- _WRITTEN PROBLEM_
Retype nothing but the lines from the start of the material up to and including the line with "p3['category'] = 'column'". Pictures don't belong in the copy.
[start of DATA PROVIDED]
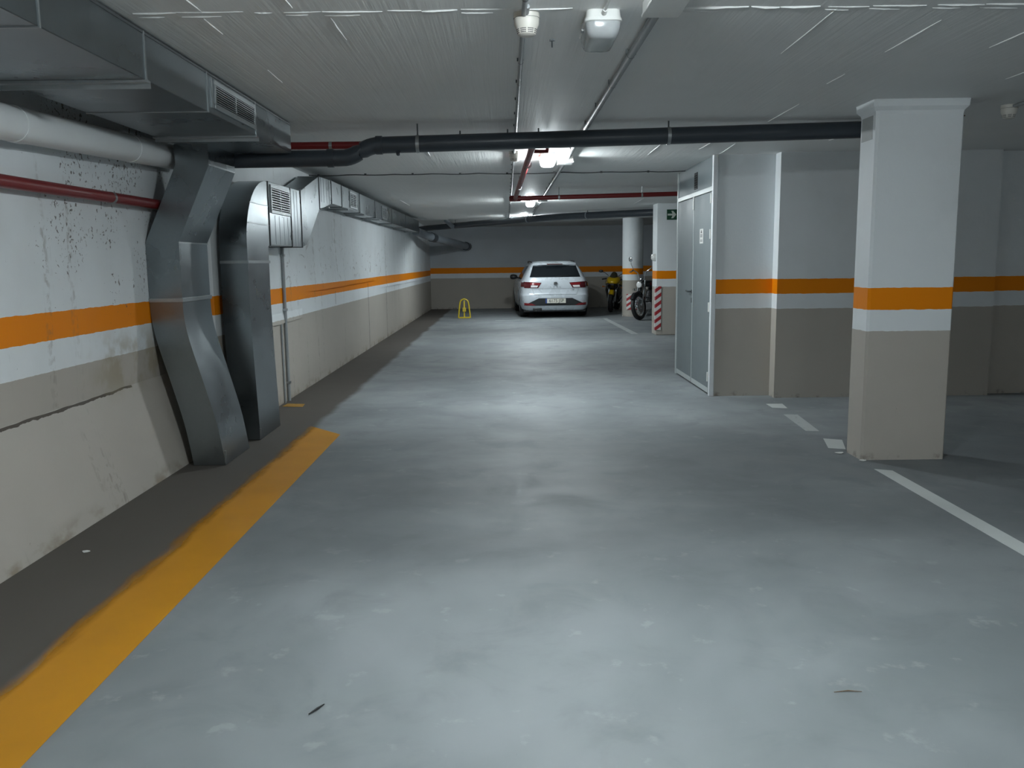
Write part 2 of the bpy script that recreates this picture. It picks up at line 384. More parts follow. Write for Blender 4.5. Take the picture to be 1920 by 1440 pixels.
# pillars
def pring(z, e):
    x0, x1, y0, y1 = 2.553-e, 3.155+e, 6.04-e, 6.30+e; c = .018
    return [(x0+c, y0, z), (x1-c*.5, y0, z), (x1, y0+c*.5, z), (x1, y1, z), (x0, y1, z), (x0, y0+c, z)]
pl = struct(MB().rings([pring(0, 0), pring(2.43, 0), pring(2.452, .004), pring(2.478, .026), pring(CEIL, .03)]), 'pillar', M['pillar'],
            'large square concrete pillar with orange band beside the white line', smooth=False)
pl['category'] = 'pillar'
MB().box(2.5505, 2.556, 6.10, 6.28, 2.27, 2.43).build('filler_patch', M['patch'], pl, smooth=False)
p2 = struct(MB().box(2.885, 3.325, 16.6, 17.05, 0, CEIL), 'pillar', M['pillar'], 'white square pillar carrying the green arrow sign', smooth=False, bev=.015); p2['category'] = 'pillar'
n = 40
p3 = struct(MB().lathe([(0, 0), (.268, 0), (.268, CEIL), (0, CEIL)], (3.28, 22.4, 0), n=n), 'pillar', M['pillar'], 'round white column between the two motorcycles'); p3['category'] = 'column'

# steel double door in the side of the store
d1 = bpy.data.objects.new('door_1', None); COL.objects.link(d1); d1.location = (2.18, 10.0, 0); ROOT['door_1'] = Vector(d1.location)
tag(d1, 'tall grey steel double door with ventilated top panel', 'door', kind='structure')
MB().box(2.156, 2.2, 10.885, 10.945, 0, CEIL).box(2.158, 2.2, 9.085, 9.125, 0, CEIL).box(2.158, 2.2, 9.12, 10.89, 2.165, 2.215).build('frame', M['door_frame'], d1, bev=.004)
tp = MB().box(2.166, 2.2, 9.125, 10.885, 2.215, CEIL).build('transom_panel', M['door'], d1, smooth=False)
MB().box(2.162, 2.167, 9.84, 10.0, 2.245, 2.43).build('air_slot', M['void'], tp, smooth=False)
for i in range(7): MB().box(2.158, 2.168, 9.84, 10.0, 2.25+i*.026, 2.256+i*.026).build('slat', M['galv_dark'], tp, smooth=False)
for y0, y1 in ((9.13, 9.995), (10.005, 10.88)):
    lf = MB().box(2.164, 2.2, y0, y1, .02, 2.16).build('door_leaf', M['door'], d1, bev=.004)
    MB().box(2.161, 2.166, y0+.02, y1-.02, .02, .075).build('kick_strip', M['door_frame'], lf, smooth=False)
    if y0 > 10:
        MB().box(2.156, 2.166, 10.015, 10.055, .955, 1.01).build('lock_plate', M['galv_dark'], lf, bev=.003)
        MB().tube([(2.164, 10.035, 1.085), (2.12, 10.035, 1.085), (2.115, 10.045, 1.085), (2.115, 10.13, 1.09)], .010, 8).tube([(2.166, 10.035, 1.085), (2.157, 10.035, 1.085)], .022, 12).build('lever_handle', M['galv_dark'], lf)
    else:
        MB().box(2.152, 2.166, 9.985, 10.012, 2.02, 2.17).build('flush_bolt', M['plastic_white'], lf, bev=.004)
        MB().box(2.1605, 2.165, 9.985, 10.005, .02, 2.12).build('cover_strip', M['door_frame'], lf, smooth=False)
for z in (2.09, 1.72, .95, .2):
    MB().tube([(2.154, 9.128, z-.05), (2.154, 9.128, z+.05)], .011, 8).build('hinge', M['plastic_white'], d1)
sg = tag(MB().box(2.1605, 2.1640, 9.50, 9.66, 1.63, 1.79).build('door_sign', M['paper'], None, smooth=False), 'small white notice stuck on the steel double door', 'sign')
MB().prism([(9.55, 1.745), (9.61, 1.745), (9.58, 1.78)], lambda u, v, w: (w, u, v), 2.1590, 2.1605).build('symbol', M['ink'], sg, smooth=False)
for z in (1.725, 1.712, 1.70, 1.665, 1.652):
    MB().box(2.1595, 2.1605, 9.53, 9.63, z, z+.006).build('print_line', M['ink'], sg, smooth=False)

# ================================================================== FLOOR MARKINGS (paint)
def flat(name, poly, mat, label, cat='floor marking', group=None, z=.002):
    o = MB().prism(poly, lambda u, v, w: (u, v, w), .0004, z).build(name, mat, None, smooth=False); return tag(o, label, cat, group)
flat('floor_stripe', [(-1.83, -3), (-1.45, -3), (-1.452, 7.22), (-1.795, 7.62), (-1.83, 7.5)], M['yellow_paint'], 'wide yellow painted stripe on the floor along the ducts')
flat('floor_mark', [(-2.34, 8.72), (-2.12, 8.68), (-2.14, 8.86), (-2.33, 8.90)], M['yellow_paint2'], 'small worn yellow paint mark on floor near the wall')
flat('bay_line', [(2.49, 1.0), (2.595, 1.0), (2.64, 5.72), (2.535, 5.77)], M['white_paint'], 'long white bay line in front of the square pillar')
flat('bay_line_dash', [(2.60, 8.28), (2.735, 8.23), (2.77, 8.5), (2.605, 8.5)], M['white_paint'], 'short white line dash nearest the store wall')
flat('bay_line_dash', [(2.53, 7.12), (2.637, 7.10), (2.715, 7.88), (2.59, 7.9)], M['white_paint2'], 'longer worn white line dash between two shorter dashes')
flat('bay_line_dash', [(2.47, 6.45), (2.585, 6.40), (2.69, 6.74), (2.56, 6.80)], M['white_paint'], 'short white line dash just behind the square pillar base')
flat('bay_line', [(-.30, 21.28), (2.40, 21.42), (2.40, 21.55), (-.30, 21.40)], M['white_paint2'], 'white bay line on the floor behind the parked car')
flat('bay_line', [(2.40, 21.6), (2.52, 21.6), (2.60, 16.9), (2.46, 16.9)], M['white_paint2'], 'white bay line running beside the motorcycle bay')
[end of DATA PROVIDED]
- _REPLY TO THE EXERCISE_
Write part 2 of the bpy script that recreates this picture. It picks up at line 384. More parts follow. Write for Blender 4.5. Take the picture to be 1920 by 1440 pixels.
# pillars
def pring(z, e):
    x0, x1, y0, y1 = 2.553-e, 3.155+e, 6.04-e, 6.30+e; c = .018
    return [(x0+c, y0, z), (x1-c*.5, y0, z), (x1, y0+c*.5, z), (x1, y1, z), (x0, y1, z), (x0, y0+c, z)]
pl = struct(MB().rings([pring(0, 0), pring(2.43, 0), pring(2.452, .004), pring(2.478, .026), pring(CEIL, .03)]), 'pillar', M['pillar'],
            'large square concrete pillar with orange band beside the white line', smooth=False)
pl['category'] = 'pillar'
MB().box(2.5505, 2.556, 6.10, 6.28, 2.27, 2.43).build('filler_patch', M['patch'], pl, smooth=False)
p2 = struct(MB().box(2.885, 3.325, 16.6, 17.05, 0, CEIL), 'pillar', M['pillar'], 'white square pillar carrying the green arrow sign', smooth=False, bev=.015); p2['category'] = 'pillar'
n = 40
p3 = struct(MB().lathe([(0, 0), (.268, 0), (.268, CEIL), (0, CEIL)], (3.28, 22.4, 0), n=n), 'pillar', M['pillar'], 'round white column between the two motorcycles'); p3['category'] = 'column'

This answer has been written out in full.